Сотворение мира. Геннадий Красников о поэзии фронтовиков
Не сомневайтесь, та публика, которая воюет сегодня внутри нашей страны с Великой Победой, обязательно подчеркнёт в доказательство своей как бы непредвзятости, что «мои деды тоже воевали». Эта лукавая присказка подобна поцелую Иуды в Гефсиманском саду. История знает, чем заканчивается сие лобзание. Запад, например, не заморачивается аналогичной игрой в «объективность», а просто вырубает идеологическим топором из истории Второй мировой войны написанные кровью и героизмом советского солдата страницы о нашей Победе. Для отечественных либерал-клеветников допускается более изощрённая форма вымывания из сознания людей исторической памяти об Отечественной войне, о праве потомков гордиться Победой отцов и дедов, о праве торжественно отмечать День Победы.
Вот некий В. Волков, называющий себя философом, на страницах толстого журнала заявляет (не забыв упомянуть о воевавших дедах!): «Смею утверждать, что в нашей стране День Победы – день не столько памяти, сколько беспамятства». Минута молчания, миллионы портретов участников войны по всей стране в строю «Бессмертного полка», благодарные цветы последним оставшимся ветеранам, «радость со слезами на глазах»… – только «философ» смог не увидеть эту искреннюю торжественность! Он «смеет» утверждать, что «возвышенный тон, который теперь принят для этой темы, неуместен хотя бы потому, что война – это убийство», словно ему неведомо, кто развязал эту бойню. Не по этой ли обвинительной логике США к 75-летию Победы выпустили юбилейную монету, на которой изображены страны-победительницы. Там есть флаги США, Великобритании и Франции. Нет лишь флага страны-победительницы – СССР. Такой монетой удобно расплачиваться за лукавое лобзание…

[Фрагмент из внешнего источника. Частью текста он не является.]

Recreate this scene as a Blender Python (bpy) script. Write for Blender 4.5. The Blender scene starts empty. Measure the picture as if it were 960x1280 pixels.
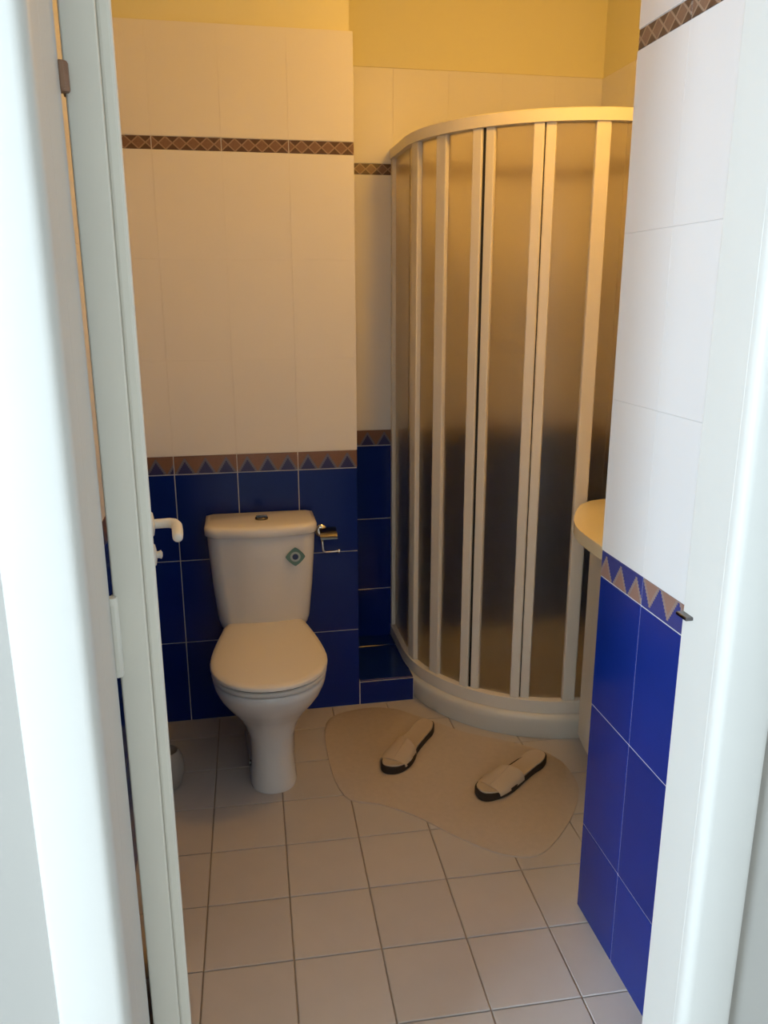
import bpy, bmesh, math, random
from mathutils import Vector, Matrix
random.seed(7)
S = bpy.context.scene
COL = S.collection
PI = math.pi

# ------------------------------------------------------------------ camera
cam_d = bpy.data.cameras.new('camera'); cam = bpy.data.objects.new('camera', cam_d); COL.objects.link(cam)
FPX = 1010.0
cam_d.sensor_fit = 'VERTICAL'; cam_d.sensor_height = 24.0; cam_d.lens = 24.0 * FPX / 1280.0
cam_d.clip_start = 0.02; cam_d.clip_end = 100
PITCH, YAW, ROLL = math.radians(15.0), math.radians(10.7), math.radians(-0.1)
fwd = Vector((math.sin(YAW)*math.cos(PITCH), math.cos(YAW)*math.cos(PITCH), -math.sin(PITCH)))
rgt = Vector((math.cos(YAW), -math.sin(YAW), 0)); upv = rgt.cross(fwd)
r2 = rgt*math.cos(ROLL) + upv*math.sin(ROLL); u2 = -rgt*math.sin(ROLL) + upv*math.cos(ROLL)
cam.matrix_world = Matrix(((r2.x, u2.x, -fwd.x, 0), (r2.y, u2.y, -fwd.y, 0), (r2.z, u2.z, -fwd.z, 1.5), (0, 0, 0, 1)))
S.camera = cam

# ------------------------------------------------------------------ world, daylight, exposure
world = bpy.data.worlds.new('world'); S.world = world; world.use_nodes = True
bgn = world.node_tree.nodes['Background']
bgn.inputs[0].default_value = (0.80, 0.90, 1.0, 1); bgn.inputs[1].default_value = 1.0
sky = bpy.data.lights.new('window_daylight', 'AREA'); sky.shape = 'RECTANGLE'; sky.size = 1.3; sky.size_y = 1.3
sky.energy = 225; sky.color = (0.67, 0.85, 1.0)
sky_o = bpy.data.objects.new('window_daylight', sky); COL.objects.link(sky_o)
sky_o.location = (-3.28, -1.75, 1.65); sky_o.rotation_euler = (0, math.radians(-90), 0)   # shines towards +x through the hall window
LAMP_COLOR = (1.0, 0.51, 0.085); LAMP_STRENGTH = 37.0
S.view_settings.view_transform = 'Standard'; S.view_settings.look = 'None'
S.view_settings.gamma = 1.0; S.view_settings.use_curve_mapping = False
S.view_settings.exposure = 0.6

# ------------------------------------------------------------------ materials
def mat(name, col, rough=0.5, metal=0.0, spec=0.5, noise=0.0, nscale=30.0, bump=0.0, bscale=60.0, vary=0.0, coat=0.0, trans=0.0, ior=1.45):
    m = bpy.data.materials.new(name); m.use_nodes = True
    nt = m.node_tree; b = nt.nodes['Principled BSDF']
    b.inputs['Base Color'].default_value = (*col, 1); b.inputs['Roughness'].default_value = rough
    b.inputs['Metallic'].default_value = metal; b.inputs['Specular IOR Level'].default_value = spec
    b.inputs['Coat Weight'].default_value = coat; b.inputs['Coat Roughness'].default_value = 0.08
    b.inputs['Transmission Weight'].default_value = trans; b.inputs['IOR'].default_value = ior
    tc = nt.nodes.new('ShaderNodeTexCoord')
    src = None
    if noise > 0 or vary > 0:
        mul = nt.nodes.new('ShaderNodeHueSaturation'); mul.inputs['Color'].default_value = (*col, 1)
        val = nt.nodes.new('ShaderNodeMath'); val.operation = 'ADD'; val.inputs[0].default_value = 1.0; val.inputs[1].default_value = 0.0
        if noise > 0:
            n = nt.nodes.new('ShaderNodeTexNoise'); n.inputs['Scale'].default_value = nscale; n.inputs['Detail'].default_value = 5
            nt.links.new(tc.outputs['Object'], n.inputs['Vector'])
            mr = nt.nodes.new('ShaderNodeMapRange'); mr.inputs['To Min'].default_value = 1 - noise; mr.inputs['To Max'].default_value = 1 + noise
            nt.links.new(n.outputs['Fac'], mr.inputs['Value']); nt.links.new(mr.outputs[0], val.inputs[0])
        if vary > 0:
            oi = nt.nodes.new('ShaderNodeObjectInfo')
            mr2 = nt.nodes.new('ShaderNodeMapRange'); mr2.inputs['To Min'].default_value = -vary; mr2.inputs['To Max'].default_value = vary
            nt.links.new(oi.outputs['Random'], mr2.inputs['Value']); nt.links.new(mr2.outputs[0], val.inputs[1])
        nt.links.new(val.outputs[0], mul.inputs['Value']); nt.links.new(mul.outputs[0], b.inputs['Base Color'])
    if bump > 0:
        n2 = nt.nodes.new('ShaderNodeTexNoise'); n2.inputs['Scale'].default_value = bscale; n2.inputs['Detail'].default_value = 4
        nt.links.new(tc.outputs['Object'], n2.inputs['Vector'])
        bp = nt.nodes.new('ShaderNodeBump'); bp.inputs['Strength'].default_value = bump; bp.inputs['Distance'].default_value = 0.002
        nt.links.new(n2.outputs['Fac'], bp.inputs['Height']); nt.links.new(bp.outputs[0], b.inputs['Normal'])
    return m

class NG:
    """small node-graph writer for the printed tiles"""
    def __init__(s, m): s.nt = m.node_tree; s.b = s.nt.nodes['Principled BSDF']
    def n(s, t): return s.nt.nodes.new(t)
    def put(s, v, sock):
        if isinstance(v, (int, float)): sock.default_value = v
        else: s.nt.links.new(v, sock)
    def m(s, op, a, b=0.0):
        q = s.n('ShaderNodeMath'); q.operation = op; s.put(a, q.inputs[0]); s.put(b, q.inputs[1]); return q.outputs[0]
    def mix(s, f, a, b):
        q = s.n('ShaderNodeMix'); q.data_type = 'RGBA'; s.put(f, q.inputs[0])
        for v, k in ((a, 6), (b, 7)):
            if isinstance(v, tuple): q.inputs[k].default_value = (*v, 1)
            else: s.nt.links.new(v, q.inputs[k])
        return q.outputs[2]

def border_mat(name, tri_col, ground, flip):
    """row of triangles printed on a glazed border tile, three to a tile"""
    m = mat(name, ground, 0.25); g = NG(m)
    tc = g.n('ShaderNodeTexCoord'); sp = g.n('ShaderNodeSeparateXYZ'); g.nt.links.new(tc.outputs['Object'], sp.inputs[0])
    x, z = sp.outputs[0], sp.outputs[2]
    fr = g.m('FRACT', g.m('ADD', g.m('MULTIPLY', x, 1/0.0685), 10.5))
    tri = g.m('ABSOLUTE', g.m('SUBTRACT', fr, 0.5))                      # 0 at the triangle's axis, .5 between
    h = g.m('ADD', g.m('DIVIDE', z, 0.062), 0.5)                          # 0 bottom .. 1 top
    if flip: h = g.m('SUBTRACT', 1.0, h)
    lim = g.m('MULTIPLY', g.m('SUBTRACT', 0.95, h), 0.56)
    steps = g.m('DIVIDE', g.m('FLOOR', g.m('MULTIPLY', lim, 18)), 18)     # stepped flanks
    inside = g.m('LESS_THAN', tri, steps)
    core = g.m('LESS_THAN', tri, g.m('SUBTRACT', steps, 0.12))
    no = g.n('ShaderNodeTexNoise'); no.inputs['Scale'].default_value = 90; g.nt.links.new(tc.outputs['Object'], no.inputs['Vector'])
    gr = g.mix(g.m('MULTIPLY', no.outputs['Fac'], 0.5), ground, tuple(c*0.62 for c in ground))
    edge = g.mix(inside, gr, tuple(min(1, c*0.6 + 0.12) for c in tri_col))
    out = g.mix(core, edge, tri_col)
    g.nt.links.new(out, g.b.inputs['Base Color']); return m

def strip_mat(name):
    """narrow brown listello: row of crosses in pale line on a mottled brown ground"""
    m = mat(name, (0.2, 0.12, 0.08), 0.3); g = NG(m)
    tc = g.n('ShaderNodeTexCoord'); sp = g.n('ShaderNodeSeparateXYZ'); g.nt.links.new(tc.outputs['Object'], sp.inputs[0])
    fr = g.m('FRACT', g.m('ADD', g.m('MULTIPLY', sp.outputs[0], 1/0.0415), 10.5))
    a = g.m('ABSOLUTE', g.m('MULTIPLY', g.m('SUBTRACT', fr, 0.5), 2.0))
    zz = g.m('ABSOLUTE', g.m('DIVIDE', sp.outputs[2], 0.0185))
    d = g.m('ABSOLUTE', g.m('SUBTRACT', a, zz))
    line = g.m('LESS_THAN', d, 0.14)
    up = g.m('GREATER_THAN', zz, a)
    no = g.n('ShaderNodeTexNoise'); no.inputs['Scale'].default_value = 110; g.nt.links.new(tc.outputs['Object'], no.inputs['Vector'])
    base = g.mix(up, (0.24, 0.145, 0.10), (0.085, 0.05, 0.035))
    base = g.mix(g.m('MULTIPLY', no.outputs['Fac'], 0.6), base, (0.15, 0.08, 0.06))
    out = g.mix(g.m('MULTIPLY', line, 0.42), base, (0.55, 0.43, 0.33))
    g.nt.links.new(out, g.b.inputs['Base Color']); return m

M = {}
M['white_tile'] = mat('white_glazed_tile', (0.80, 0.79, 0.79), 0.36, spec=0.35, vary=0.006, noise=0.015, nscale=6)
M['blue_tile'] = mat('cobalt_glazed_tile', (0.004, 0.022, 0.205), 0.16, spec=0.35, vary=0.10, noise=0.12, nscale=9)
M['border'] = border_mat('triangle_border_tile', (0.035, 0.035, 0.13), (0.235, 0.125, 0.085), False)
M['border_flip'] = border_mat('triangle_border_tile_inverted', (0.31, 0.18, 0.14), (0.045, 0.055, 0.24), False)
M['border_down'] = border_mat('triangle_border_tile_down', (0.31, 0.18, 0.14), (0.045, 0.055, 0.24), True)
M['strip'] = strip_mat('brown_listello_tile')
M['floor_tile'] = mat('pale_floor_tile', (0.575, 0.53, 0.50), 0.42, vary=0.03, noise=0.05, nscale=14, bump=0.05)
M['grout_wall'] = mat('pale_wall_grout', (0.60, 0.585, 0.64), 0.9, noise=0.1, nscale=40)
M['grout_white'] = mat('white_wall_grout', (0.78, 0.77, 0.76), 0.9)
M['grout_floor'] = mat('worn_floor_grout', (0.40, 0.335, 0.28), 0.95, noise=0.2, nscale=25)
M['yellow_paint'] = mat('yellow_wall_paint', (0.80, 0.765, 0.51), 0.75, noise=0.03, nscale=3, bump=0.04)
M['ceiling_paint'] = mat('ceiling_paint', (0.80, 0.76, 0.66), 0.85, bump=0.03)
M['hall_paint'] = mat('hall_wall_paint', (0.40, 0.375, 0.345), 0.8, noise=0.03, nscale=4, bump=0.05)
M['hall_far'] = mat('hall_far_wall_paint', (0.57, 0.555, 0.53), 0.85, noise=0.03, nscale=4)
M['hall_floor'] = mat('hall_floor_stone', (0.26, 0.22, 0.19), 0.5, noise=0.1, nscale=8)
M['gloss_white'] = mat('white_gloss_paint', (0.64, 0.615, 0.58), 0.36, noise=0.02, nscale=5, bump=0.03, bscale=30)
M['door_paint'] = mat('white_door_paint', (0.81, 0.765, 0.675), 0.38, noise=0.02, nscale=6, bump=0.03, bscale=30)
M['ceramic'] = mat('white_sanitary_ceramic', (0.80, 0.78, 0.75), 0.12, coat=0.4)
M['seat_plastic'] = mat('white_seat_plastic', (0.80, 0.76, 0.70), 0.28)
M['seat_gap'] = mat('seat_gap_shade', (0.05, 0.04, 0.04), 0.7)  # near-black colour standing in for shade in the seat gaps
M['white_plastic'] = mat('white_handle_plastic', (0.80, 0.79, 0.74), 0.3)
M['chrome'] = mat('chrome', (0.75, 0.74, 0.74), 0.12, metal=1.0)
M['dark_chrome'] = mat('dark_chrome', (0.16, 0.15, 0.15), 0.2, metal=1.0)
M['aluminium'] = mat('white_lacquered_aluminium', (0.78, 0.74, 0.68), 0.38, noise=0.02, nscale=12)
M['gasket'] = mat('black_rubber_gasket', (0.02, 0.02, 0.02), 0.7)
M['tray'] = mat('white_shower_tray', (0.72, 0.70, 0.65), 0.3, noise=0.02, nscale=9)
M['cream_top'] = mat('cream_basin_top', (0.84, 0.78, 0.58), 0.2)
M['cabinet'] = mat('white_cabinet_lacquer', (0.74, 0.72, 0.66), 0.35)
M['sole'] = mat('dark_brown_sole_rubber', (0.035, 0.022, 0.015), 0.7)
M['footbed'] = mat('cream_footbed', (0.54, 0.445, 0.345), 0.75, noise=0.05, nscale=40)
M['band'] = mat('cream_sandal_band', (0.54, 0.445, 0.345), 0.7, noise=0.04, nscale=40)
M['mat'] = mat('beige_bath_mat_pile', (0.575, 0.495, 0.425), 0.95, noise=0.08, nscale=60, bump=0.7, bscale=500)
M['sticker'] = mat('green_sticker', (0.13, 0.25, 0.22), 0.5)
M['sticker_ring'] = mat('pale_sticker_ring', (0.42, 0.50, 0.52), 0.5)
M['sticker_core'] = mat('navy_sticker_core', (0.03, 0.05, 0.14), 0.5)
M['brass'] = mat('brown_hinge_metal', (0.30, 0.17, 0.11), 0.45, metal=0.6)
M['pot'] = mat('grey_pot_plastic', (0.42, 0.38, 0.33), 0.45)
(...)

Что же до пафоса, о котором лгут обвиняющие нас в «беспамятстве», то лучше, чем сами фронтовики, им никто не ответит: «Марш к салюту Победы был тягостно долог: / сто боёв, сто друзей, сто смертей, сто тревог… / А стихи… Я извлёк их, как старый осколок. / Как больную занозу, из сердца извлёк» (Павел Булушев).
Глеб Пагирев напомнит им о цене завоёванного мира: «При наступлении в лесу, в бою по разгрому курляндской группировки немцев я получил своё седьмое, особенно тяжёлое, ранение. Случилось это за три дня до нового, 1945 года. Самолётом меня перебросили в армейский госпиталь, расположенный в латвийском городе Елгаве. После двух операций – санитарный эшелон, эвакуация в Ленинград. Тут, на госпитальной койке, и застала меня Победа.
В большой, похожей на зал, палате я был единственным лежачим; закованный по шею в гипсовый панцирь, я не мог ни сесть, ни приподняться, ни поесть, ни свернуть себе цигарку… Палата опустела, я остался один. Помню, день был тёплый, уже вправду весенний. Окна настежь открыты, и до меня доносятся крики «Ура! Братцы! Победа!», нестройное пение и звуки откуда-то взявшегося оркестра, непрерывно играющего вальсы… Ребята вернулись в палату с «горючим» и, не таясь, разлили его по стаканам: «С победой!» А вечером над городом грохотал праздничный салют.
Не в состоянии повернуться лицом к окну, я видел в стёклах открытой рамы лишь отблески фейерверка, слышал орудийные залпы Победы и плакал – от небывалой радости, от горького бессилия и обиды на свою судьбу».